The extra space is key to the Navy’s newest platform, built from the keel up to maximize how efficiently the ship can generate sorties, as well as boosting its adaptability for new aircraft and weapons systems over time.

“They designed it like that so we have so much acreage in front of us that we can line our aircraft up on the catapults and get them out of here,” he said. “On a Nimitz, we’re kind of in the middle, and there’s not a whole lot of area. And then when you taxi aircraft out in the landing area, you can’t land anybody at the same time.

“That’s an awesome aspect of it that I really like — that we could have more aircraft ready, armed to get into the fight,” Trent said.

The Ford’s flight deck is also outfitted with fuel ports, which streamline refueling operations. Previously, crew members had to use catwalks on the side of the carrier and pull hoses across the deck, Trent said.

“We have wells inside the deck now so we can just pull a hose up, hook it up to the aircraft and refuel it, and off we go,” Trent said. “So, that adds to our efficiency, which is significant. That is what’s going to be the game changer, in my opinion, the efficiency of a Ford class versus the Nimitz class.”

Crew from the aircraft carrier Gerald R. Ford conduct refueling operations using fuel ports installed on the flight deck. (Diana Stancy Correll/Staff)

The carrier’s Electromagnetic Aircraft Launch System (EMALS) — one of the innovations that sparked controversy because of delays and cost overruns — is running smoothly now and reduces manning needs in comparison to Nimitz-class carriers’ steam-powered catapult systems.
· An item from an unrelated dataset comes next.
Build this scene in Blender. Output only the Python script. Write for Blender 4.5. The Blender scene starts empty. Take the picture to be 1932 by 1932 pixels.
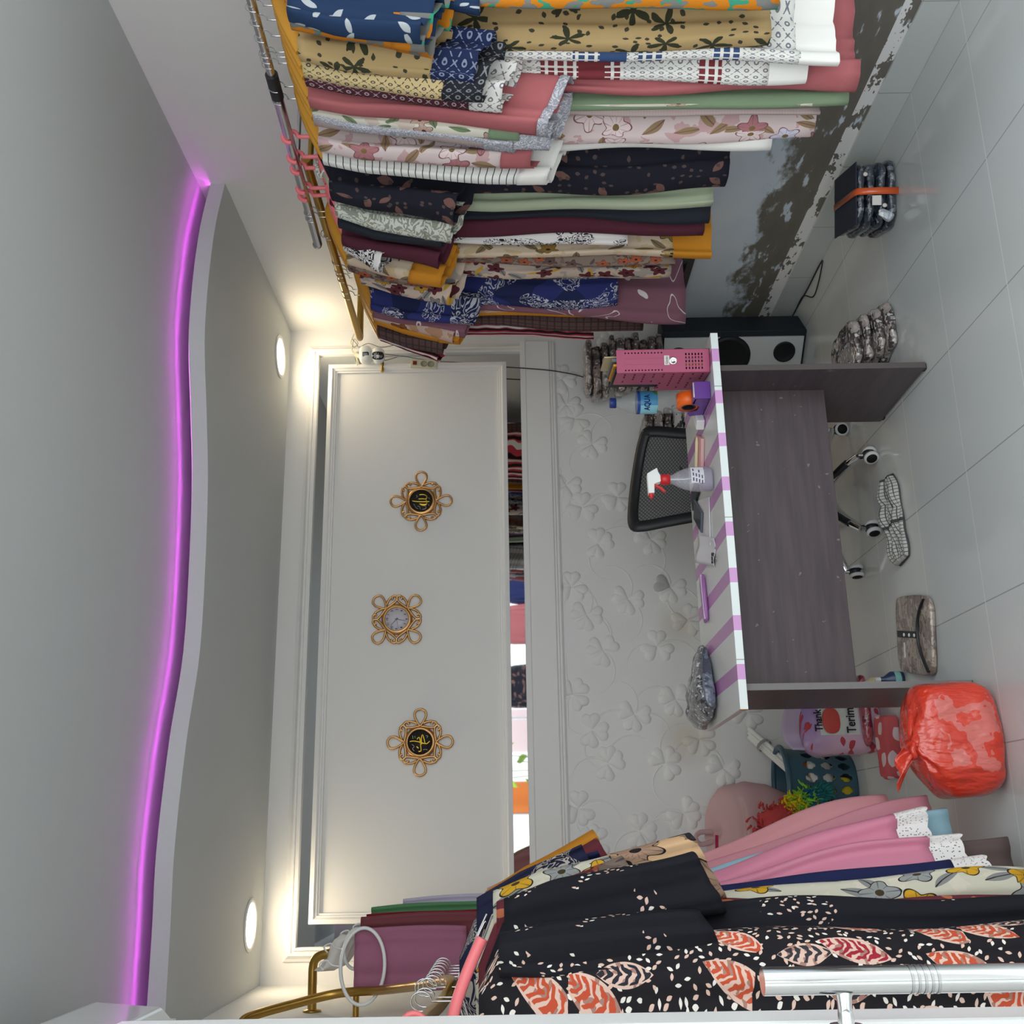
import bpy, math, random
from mathutils import Vector, Matrix, noise
R = math.radians
PI = math.pi
random.seed(7)
SC = bpy.context.scene
COL = SC.collection

# ------------------------------------------------------------------ camera
F_PX, HC = 2021.0, 1.45
YAW, PIT, ROL = R(16.795), R(-.0125), R(-.937)
_f = Vector((math.sin(YAW)*math.cos(PIT), math.cos(YAW)*math.cos(PIT), math.sin(PIT)))
_r0 = Vector((math.cos(YAW), -math.sin(YAW), 0))
_u0 = _r0.cross(_f)
_r = _r0*math.cos(ROL) + _u0*math.sin(ROL)
_u = -_r0*math.sin(ROL) + _u0*math.cos(ROL)
cam = bpy.data.cameras.new('camera'); cam.sensor_width = 36; cam.lens = 36*F_PX/1932
cam.clip_start = .02
co = bpy.data.objects.new('camera', cam); COL.objects.link(co)
X, Y, Z = -_u, _r, -_f                       # the camera was held sideways
co.matrix_world = Matrix(((X.x, Y.x, Z.x, 0), (X.y, Y.y, Z.y, 0), (X.z, Y.z, Z.z, HC), (0, 0, 0, 1)))
SC.camera = co
def ray(px, py):
    return _f*F_PX + _r*(966-py) - _u*(px-966)
EYE = Vector((0, 0, HC))
def on_z(px, py, z=0.0):
    d = ray(px, py); return EYE + d*((z-HC)/d.z)
def on_y(px, py, y):
    d = ray(px, py); return EYE + d*(y/d.y)
def on_x(px, py, x):
    d = ray(px, py); return EYE + d*(x/d.x)

# ------------------------------------------------------------------ light, exposure
W = bpy.data.worlds.new('daylight'); SC.world = W; W.use_nodes = True
W.node_tree.nodes['Background'].inputs[0].default_value = (.92, .985, 1.0, 1)
W.node_tree.nodes['Background'].inputs[1].default_value = 2.8
ld = bpy.data.lights.new('street_daylight_portal', 'AREA'); ld.shape = 'RECTANGLE'
ld.size, ld.size_y = 3.14, 2.68; ld.cycles.is_portal = True
lo = bpy.data.objects.new('street_daylight_portal', ld); COL.objects.link(lo)
lo.location = (.96, .79, 1.345); lo.rotation_euler = (R(90), 0, 0)
SC.view_settings.view_transform = 'Standard'
try: SC.view_settings.look = 'None'
except Exception: pass
SC.view_settings.exposure = 0.2
SC.view_settings.gamma = 1
SC.view_settings.use_curve_mapping = False
SC.cycles.max_bounces = 10; SC.cycles.diffuse_bounces = 6

# ------------------------------------------------------------------ mesh builder
class MB:
    def __init__(s): s.v = []; s.f = []; s.uv = []; s.sm = []
    def add(s, vs, fs, uvs=None, smooth=True):
        o = len(s.v); s.v += [tuple(p) for p in vs]
        for f in fs:
            s.f.append([i+o for i in f]); s.sm.append(smooth)
            if uvs: s.uv.append([uvs[i] for i in f])
            else:
                a, b, c = [Vector(vs[f[k]]) for k in range(3)]
                n = (b-a).cross(c-a); ax = max(range(3), key=lambda k: abs(n[k]))
                ij = ((1, 2), (0, 2), (0, 1))[ax]
                s.uv.append([(vs[i][ij[0]], vs[i][ij[1]]) for i in f])
        return s
    def box(s, x0, x1, y0, y1, z0, z1, M=None):
        vs = [Vector((x, y, z)) for z in (z0, z1) for y in (y0, y1) for x in (x0, x1)]
        if M: vs = [M @ p for p in vs]
        return s.add(vs, [(0, 2, 3, 1), (4, 5, 7, 6), (0, 1, 5, 4), (2, 6, 7, 3), (0, 4, 6, 2), (1, 3, 7, 5)], None, False)
    def grid(s, fn, nu, nv, closed=False, smooth=True, uvf=None):
        vs = []; uvs = []
        for j in range(nv+1):
            for i in range(nu + (0 if closed else 1)):
                vs.append(fn(i/nu, j/nv)); uvs.append(uvf(i/nu, j/nv) if uvf else (i/nu, j/nv))
        n = nu if closed else nu+1
        o = len(s.v); s.v += [tuple(p) for p in vs]
        for j in range(nv):
            for i in range(nu):
                q = [j*n+i, j*n+(i+1) % n, (j+1)*n+(i+1) % n, (j+1)*n+i]
                s.f.append([k+o for k in q]); s.sm.append(smooth)
                if uvf: s.uv.append([uvf(i/nu, j/nv), uvf((i+1)/nu, j/nv), uvf((i+1)/nu, (j+1)/nv), uvf(i/nu, (j+1)/nv)])
                else: s.uv.append([(i/nu, j/nv), ((i+1)/nu, j/nv), ((i+1)/nu, (j+1)/nv), (i/nu, (j+1)/nv)])
        return s
    def tube(s, pts, r, n=8, closed=False, caps=True, flat=1.0):
        pts = [Vector(p) for p in pts]; N = len(pts)
        rr = r if isinstance(r, (list, tuple)) else [r]*N
        T = []
        for i in range(N):
            a = pts[(i-1) % N] if closed or i > 0 else pts[i]
            b = pts[(i+1) % N] if closed or i < N-1 else pts[i]
            d = b-a; T.append(d.normalized() if d.length > 1e-9 else Vector((0, 0, 1)))
        ref = Vector((0, 0, 1)) if abs(T[0].z) < .9 else Vector((1, 0, 0))
        nrm = (ref - T[0]*ref.dot(T[0])).normalized()
        vs = []
        for i in range(N):
            nrm = (nrm - T[i]*nrm.dot(T[i]))
            nrm = nrm.normalized() if nrm.length > 1e-6 else T[i].orthogonal().normalized()
            b = T[i].cross(nrm)
            for k in range(n):
                a = 2*PI*k/n
                vs.append(pts[i] + nrm*(math.cos(a)*rr[i]) + b*(math.sin(a)*rr[i]*flat))
        fs = []
        for i in range(N if closed else N-1):
            for k in range(n):
                i2 = (i+1) % N
                fs.append((i*n+k, i*n+(k+1) % n, i2*n+(k+1) % n, i2*n+k))
        s.add(vs, fs)
        if caps and not closed:
            s.add(vs[:n], [tuple(range(n))[::-1]], None, False)
            s.add(vs[-n:], [tuple(range(n))], None, False)
        return s
    def lathe(s, prof, n=24, M=None, smooth=True):
        vs = []
        for r, z in prof:
            for k in range(n):
                a = 2*PI*k/n; vs.append(Vector((r*math.cos(a), r*math.sin(a), z)))
        if M: vs = [M @ p for p in vs]
        fs = [(j*n+k, j*n+(k+1) % n, (j+1)*n+(k+1) % n, (j+1)*n+k) for j in range(len(prof)-1) for k in range(n)]
        uv = [(k/n*2*PI*max(prof[j][0], .001), prof[j][1]) for j in range(len(prof)) for k in range(n)]
        return s.add(vs, fs, uv, smooth)
    def poly(s, pts, d, M=None):
        """extruded outline: pts in (a,b), thickness d along +c; M maps (a,b,c)."""
        M = M or Matrix.Identity(4); n = len(pts)
        vs = [M @ Vector((a, b, 0)) for a, b in pts] + [M @ Vector((a, b, d)) for a, b in pts]
        return s.add(vs, [tuple(range(n))[::-1], tuple(range(n, 2*n))] + [(i, (i+1) % n, n+(i+1) % n, n+i) for i in range(n)], None, False)
    def blob(s, hx, hy, hz, M=None, e=.35, n=28, m=14, amp=0.0, fr=8.0, seed=0):
        def sg(a, p): return math.copysign(abs(a)**p, a)
        M = M or Matrix.Identity(4)
        def fn(u, v):
            a = 2*PI*u; b = -PI/2 + PI*v
            p = Vector((hx*sg(math.cos(b), e)*sg(math.cos(a), e), hy*sg(math.cos(b), e)*sg(math.sin(a), e), hz*sg(math.sin(b), e)))
            if amp:
                k = noise.noise_vector(p*fr + Vector((seed*3.1, seed*1.7, seed)))
                p = p + k*amp
            return M @ p
        return s.grid(fn, n, m, True, True, lambda u, v: (u*2*(hx+hy), v*2*(hz+hx)))
    def build(s, name, mat, parent=None, loc=None, rot=None, bevel=0, sub=0, solid=0, off=-1):
        me = bpy.data.meshes.new(name); me.from_pydata(s.v, [], s.f)
        ul = me.uv_layers.new(name='UVMap'); k = 0
        for uvs in s.uv:
            for q in uvs: ul.data[k].uv = q; k += 1
        me.polygons.foreach_set('use_smooth', s.sm)
        for m in (mat if isinstance(mat, (list, tuple)) else [mat]): me.materials.append(m)
        me.update()
        o = bpy.data.objects.new(name, me); COL.objects.link(o)
        if parent: o.parent = parent
        if loc is not None: o.location = loc
        if rot is not None: o.rotation_euler = rot
        if solid:
            md = o.modifiers.new('solid', 'SOLIDIFY'); md.thickness = solid; md.offset = off
        if bevel:
            md = o.modifiers.new('bevel', 'BEVEL'); md.width = bevel; md.segments = 2; md.limit_method = 'ANGLE'
        if sub:
            md = o.modifiers.new('sub', 'SUBSURF'); md.levels = sub; md.render_levels = sub
        return o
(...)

“The change between steam and electric, it’s pretty wide ranging from the standpoint of our manning and equipment,” Peterson said. “So, from a manning perspective, we’re an optimally manned carrier. What that means is we’ve got less sailors but the equipment allows us to operate, launch and recover aircraft with far fewer sailors. And, depending on the watch station, we have one watch station where 24 sailors on a Nimitz-class carrier are now replaced by a single sailor, working in an air-conditioned space.”

A phased approach

During its deployment, the Ford will go through eight phases — in which it conducts tasks such as air defense exercises, maritime domain awareness, long-range maritime strikes, distributed maritime operations, anti-submarine warfare exercises and naval integration — in preparation for the more traditional 2023 deployment, Dwyer said.

It will carry out these missions with allies and Carrier Strike Group 12, which includes destroyers Ramage, McFaul and Thomas Hudner, the cruiser Normandy, the replenishment oiler Joshua Humphreys, the dry cargo ship Robert E. Peary and U.S. Coast Guard cutter Hamilton.
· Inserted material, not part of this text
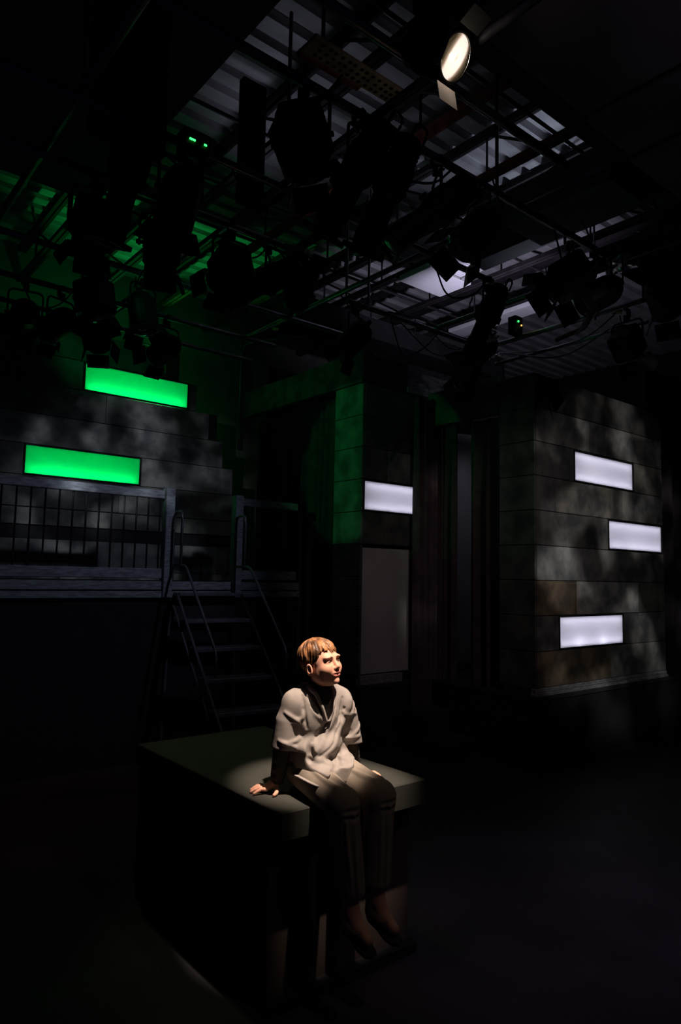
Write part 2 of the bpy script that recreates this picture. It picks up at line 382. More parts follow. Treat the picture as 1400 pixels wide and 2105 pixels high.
bm = bmesh.new(); box(bm, (XT-.05, Y1-.055, .665), (XR, Y1+.02, .70), .006); box(bm, (XT-.04, Y1-.04, .70), (XR, Y1+.02, kz(.12)), .006)
part('base_moulding', t, bm, M['grey'])
lightbox(t, 9.64*KK, 11.57*KK, Y1-.02, kz(.69), kz(1.17), 0, kind='white', hot=True)
lightbox(t, 11.14*KK, 13.03*KK, Y1-.02, kz(2.31), kz(2.79), 0, kind='white')
lightbox(t, 10.11*KK, 12.0*KK, Y1-.02, kz(3.39), kz(3.87), 0, kind='white')
# header running back from the tower
t = thing('header_beam', 'dark header beam running back from the right tower', 'beam')
bm = bmesh.new(); box(bm, (XT-.03, 4.33, kz(4.44)), (XT+.05, 5.3, kz(5.06)), .004, tone=(.3, .36, .33)); part('beam_board', t, bm, M['block'])
# --- middle column
XC = 7.5*KK; Y2 = 5.34; XE = 9.45*KK
t = thing('stone_column', 'narrow stone-block column with one glowing white panel and a green side', 'scenery')
bm = bmesh.new()
courses(bm, {4: row([7.5, 9.45], {0: .35}), 6: row([7.5, 8.03, 8.66, 9.45], {0: .4, 1: .9, 2: .3}), 7: row([7.5, 8.52, 9.45], {0: .35, 1: .2}), 8: row([7.5, 9.45], {0: .5}),
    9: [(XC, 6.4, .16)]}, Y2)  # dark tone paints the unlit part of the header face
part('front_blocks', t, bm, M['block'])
part('lit_top_board', t, boxes(((5.25, Y2-.045, kz(5.0)), (6.42, Y2-.032, kz(5.5)))), M['streak'], label='streaked grey board, paler for the lit part of the header')  # paler board paints the lit part of the same header face
bm = bmesh.new()
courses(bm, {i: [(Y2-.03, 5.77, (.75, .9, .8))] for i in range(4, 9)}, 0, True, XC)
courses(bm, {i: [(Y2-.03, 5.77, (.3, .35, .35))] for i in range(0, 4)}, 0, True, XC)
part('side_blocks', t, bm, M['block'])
bm = bmesh.new(); box(bm, (XC, Y2, kz(2.28)), (XE, Y2+.03, kz(2.82))); box(bm, (XC, Y2, kz(3.36)), (XE, Y2+.03, kz(5.52))); box(bm, (XC, Y2+.03, kz(.1)), (XC+.03, 5.77, kz(5.52)))
part('backing', t, bm, M['black'])
part('pale_panel', t, boxes(((XC+.005, Y2-.02, kz(.17)), (8.68*KK, Y2+.02, kz(2.22)))), M['pale'], label='pale grey panel below the blocks')
part('base_moulding', t, boxes(((XC-.03, Y2-.06, .665), (8.4*KK, Y2+.02, kz(.15))), bev=.005), M['grey'])
lightbox(t, 7.52*KK, 9.4*KK, Y2-.02, kz(2.85), kz(3.33), 0, kind='white')
t = thing('header_beam', 'green lit header beam between the column and the left wall', 'beam')
bm = bmesh.new(); box(bm, (XC-.03, 5.32, kz(5.0)), (XC+.05, 7.68, kz(5.54)), .004, tone=(.55, .62, .58)); part('beam_board', t, bm, M['block'])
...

“We start with air defense exercises. We’ll be doing a war-at-sea maritime strike and operations; we’ll be doing distributed maritime operations where we extend the force to a bigger footprint,” Ford’s commanding officer Capt. Paul Lanzilotta told reporters. “And whether it’s our satellite communications, or the aircraft embarked on the ship that extend our line of sight, we’ll use all of that to maneuver the force. We’re going to practice all of it.
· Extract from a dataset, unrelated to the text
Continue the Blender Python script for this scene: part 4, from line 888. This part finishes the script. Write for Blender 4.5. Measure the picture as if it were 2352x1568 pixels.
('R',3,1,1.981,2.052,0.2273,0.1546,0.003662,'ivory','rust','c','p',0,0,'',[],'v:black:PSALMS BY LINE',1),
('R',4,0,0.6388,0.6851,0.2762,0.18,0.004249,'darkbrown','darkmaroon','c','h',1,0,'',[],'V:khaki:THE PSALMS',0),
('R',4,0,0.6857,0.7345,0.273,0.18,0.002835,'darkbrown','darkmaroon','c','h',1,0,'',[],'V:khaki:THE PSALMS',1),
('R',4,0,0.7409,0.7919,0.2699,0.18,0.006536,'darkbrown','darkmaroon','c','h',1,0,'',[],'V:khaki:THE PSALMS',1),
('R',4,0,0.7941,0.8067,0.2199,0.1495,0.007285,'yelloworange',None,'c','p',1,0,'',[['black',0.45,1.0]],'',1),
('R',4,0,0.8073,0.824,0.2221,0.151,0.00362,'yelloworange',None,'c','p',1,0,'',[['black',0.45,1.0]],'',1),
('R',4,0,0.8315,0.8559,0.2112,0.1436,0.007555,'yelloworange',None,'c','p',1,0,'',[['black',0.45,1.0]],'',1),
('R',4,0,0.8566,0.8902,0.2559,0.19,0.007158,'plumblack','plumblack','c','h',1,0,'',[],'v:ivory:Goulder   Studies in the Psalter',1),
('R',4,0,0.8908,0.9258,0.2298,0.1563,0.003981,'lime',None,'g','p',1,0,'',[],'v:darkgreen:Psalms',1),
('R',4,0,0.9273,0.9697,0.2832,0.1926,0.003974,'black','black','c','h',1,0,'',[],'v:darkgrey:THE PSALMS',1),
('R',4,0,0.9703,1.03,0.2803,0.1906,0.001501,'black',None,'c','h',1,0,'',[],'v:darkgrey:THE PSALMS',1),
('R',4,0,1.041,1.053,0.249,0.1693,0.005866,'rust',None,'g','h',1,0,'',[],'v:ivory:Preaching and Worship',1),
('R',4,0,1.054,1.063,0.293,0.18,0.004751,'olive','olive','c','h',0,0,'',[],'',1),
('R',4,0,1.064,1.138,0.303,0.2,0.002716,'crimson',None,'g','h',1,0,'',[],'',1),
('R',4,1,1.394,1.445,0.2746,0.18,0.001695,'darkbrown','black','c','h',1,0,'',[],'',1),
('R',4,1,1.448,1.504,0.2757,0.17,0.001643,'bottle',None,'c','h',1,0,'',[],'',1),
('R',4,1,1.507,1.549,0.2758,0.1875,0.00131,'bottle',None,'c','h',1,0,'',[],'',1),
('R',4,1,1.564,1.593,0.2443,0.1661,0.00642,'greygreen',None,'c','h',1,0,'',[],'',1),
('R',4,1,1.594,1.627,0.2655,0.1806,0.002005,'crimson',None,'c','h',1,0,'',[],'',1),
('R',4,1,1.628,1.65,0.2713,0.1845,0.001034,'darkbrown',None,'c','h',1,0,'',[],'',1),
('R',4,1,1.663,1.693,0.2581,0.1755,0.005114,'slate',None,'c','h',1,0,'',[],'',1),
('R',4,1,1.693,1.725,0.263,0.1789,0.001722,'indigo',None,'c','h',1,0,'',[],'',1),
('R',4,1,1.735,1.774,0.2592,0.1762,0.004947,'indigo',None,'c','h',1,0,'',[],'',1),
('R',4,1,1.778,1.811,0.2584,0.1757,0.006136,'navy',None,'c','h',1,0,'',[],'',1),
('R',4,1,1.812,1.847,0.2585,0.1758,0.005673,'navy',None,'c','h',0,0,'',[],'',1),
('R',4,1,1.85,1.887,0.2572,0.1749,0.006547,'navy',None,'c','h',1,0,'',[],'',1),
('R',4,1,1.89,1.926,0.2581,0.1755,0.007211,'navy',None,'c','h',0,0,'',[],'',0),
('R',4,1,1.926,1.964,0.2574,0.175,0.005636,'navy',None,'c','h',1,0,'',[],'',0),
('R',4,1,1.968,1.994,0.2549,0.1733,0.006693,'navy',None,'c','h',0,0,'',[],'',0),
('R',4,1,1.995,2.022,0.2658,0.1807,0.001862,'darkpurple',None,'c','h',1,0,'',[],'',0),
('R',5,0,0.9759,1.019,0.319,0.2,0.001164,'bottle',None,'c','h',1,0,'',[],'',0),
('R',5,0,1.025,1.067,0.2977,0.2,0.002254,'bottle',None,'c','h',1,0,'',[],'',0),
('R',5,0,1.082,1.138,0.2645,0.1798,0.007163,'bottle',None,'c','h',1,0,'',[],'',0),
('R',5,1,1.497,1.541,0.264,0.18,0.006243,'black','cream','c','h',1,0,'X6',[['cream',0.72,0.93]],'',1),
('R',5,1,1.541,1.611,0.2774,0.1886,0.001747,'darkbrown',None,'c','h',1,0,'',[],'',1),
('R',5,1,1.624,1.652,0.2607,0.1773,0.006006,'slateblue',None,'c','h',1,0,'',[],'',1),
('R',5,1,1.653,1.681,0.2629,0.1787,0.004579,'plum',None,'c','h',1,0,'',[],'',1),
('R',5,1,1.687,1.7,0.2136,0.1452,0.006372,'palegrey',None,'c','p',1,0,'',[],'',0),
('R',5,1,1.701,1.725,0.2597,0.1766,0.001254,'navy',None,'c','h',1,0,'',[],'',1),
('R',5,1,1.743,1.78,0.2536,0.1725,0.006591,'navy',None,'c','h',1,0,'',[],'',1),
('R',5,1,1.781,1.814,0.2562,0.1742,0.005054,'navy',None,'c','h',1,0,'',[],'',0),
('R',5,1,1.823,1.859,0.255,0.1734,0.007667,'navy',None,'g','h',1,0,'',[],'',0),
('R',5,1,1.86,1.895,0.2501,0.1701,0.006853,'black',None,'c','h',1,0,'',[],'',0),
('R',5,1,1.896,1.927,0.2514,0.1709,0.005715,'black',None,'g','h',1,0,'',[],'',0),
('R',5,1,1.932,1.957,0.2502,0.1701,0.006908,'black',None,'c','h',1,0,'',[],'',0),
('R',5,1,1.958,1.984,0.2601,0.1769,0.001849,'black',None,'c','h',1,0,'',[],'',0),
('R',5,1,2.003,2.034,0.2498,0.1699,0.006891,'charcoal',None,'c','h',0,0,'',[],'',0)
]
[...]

“It’s not good enough for the United States Navy to just operate, and operate the same way; we have to keep getting better,” Lanzilotta said. “So, I need to be able to provide objective, tangible things that our Navy can work on to do what we do better.”

Aviation Boatswain's Mate (Equipment) 1st Class Aaron Wilson stands watch as the arresting gear officer while an F/A-18E Super Hornet lands on the carrier Gerald R. Ford April 19. (MC2 Zachary Melvin/Navy)

Of all the 23 new technologies installed aboard the carrier, Lanzilotta believes the Advanced Weapons Elevator is proving to be the most significant and influential — and it was the technology that received the most time and energy since other technologies were more mature upon delivery to the ship.

The 11 elevators, whose installation produced multiple delays and pushed the carrier’s initial deployment from 2018 to 2022, carry massive amounts of munitions from below the ship to the hangar bay and to the flight deck.

“They legitimately move a lot more ordnance a lot more quickly than older ships,” Lanzilotta said. “And that’s an important enabler for warfighting.”